2024-05-06

WASHINGTON, Dec. 6 (RNS)--African-Americans and Hispanics are more likely to contribute to charity than whites, but are asked to do so less often than their white counterparts, according to new national reports.

"Mainstream philanthropy has paid relatively little attention to people of color," concluded "Cultures of Caring," a report funded by the Ford Foundation, the Council on Foundations, and the W.K. Kellogg Foundation and the David and Lucile Packard Foundation.

Their findings were echoed by a report from the White House Council of Economic Advisers, according to the Pittsburgh Post-Gazette.

"If solicitations serve to increase giving, then organizations are overlooking an important resource by not soliciting donations from African-Americans and Hispanics at great rates," the White House report said, agreeing with the foundations' conclusion that non-white donors most often "give large gifts primarily to organizations they know and trust."

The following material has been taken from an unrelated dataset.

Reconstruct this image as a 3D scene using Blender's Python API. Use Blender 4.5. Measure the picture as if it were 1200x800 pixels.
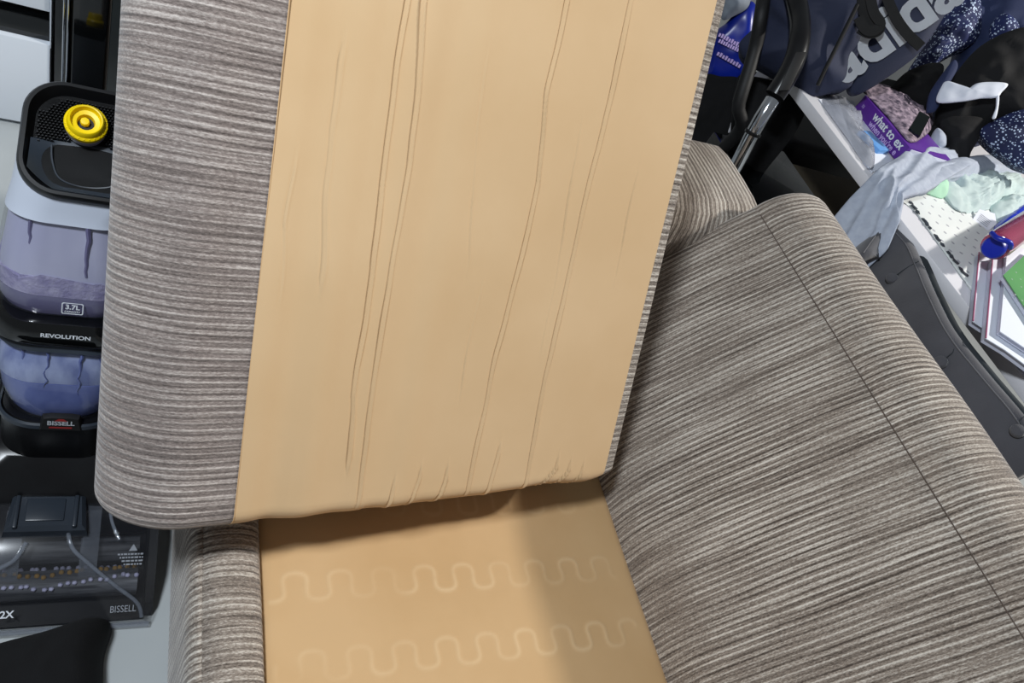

"They are less likely to contribute to endowment campaigns, and instead focus their giving on religious institutions and organizations, or on efforts that meet pressing needs," the White House report said.

Most charitable organizations do not focus attention on issues important to many people of color, the report noted. In 1997, some 8 percent of all foundation grants went to issues important to many people of color.

In addition, the foundations' report found that few non-white people are on the staffs or governing boards of charitable groups and nonprofit organizations. Of the community foundations surveyed in the report, non-white people held 32 percent of staff positions and 24 percent of board of trustee positions.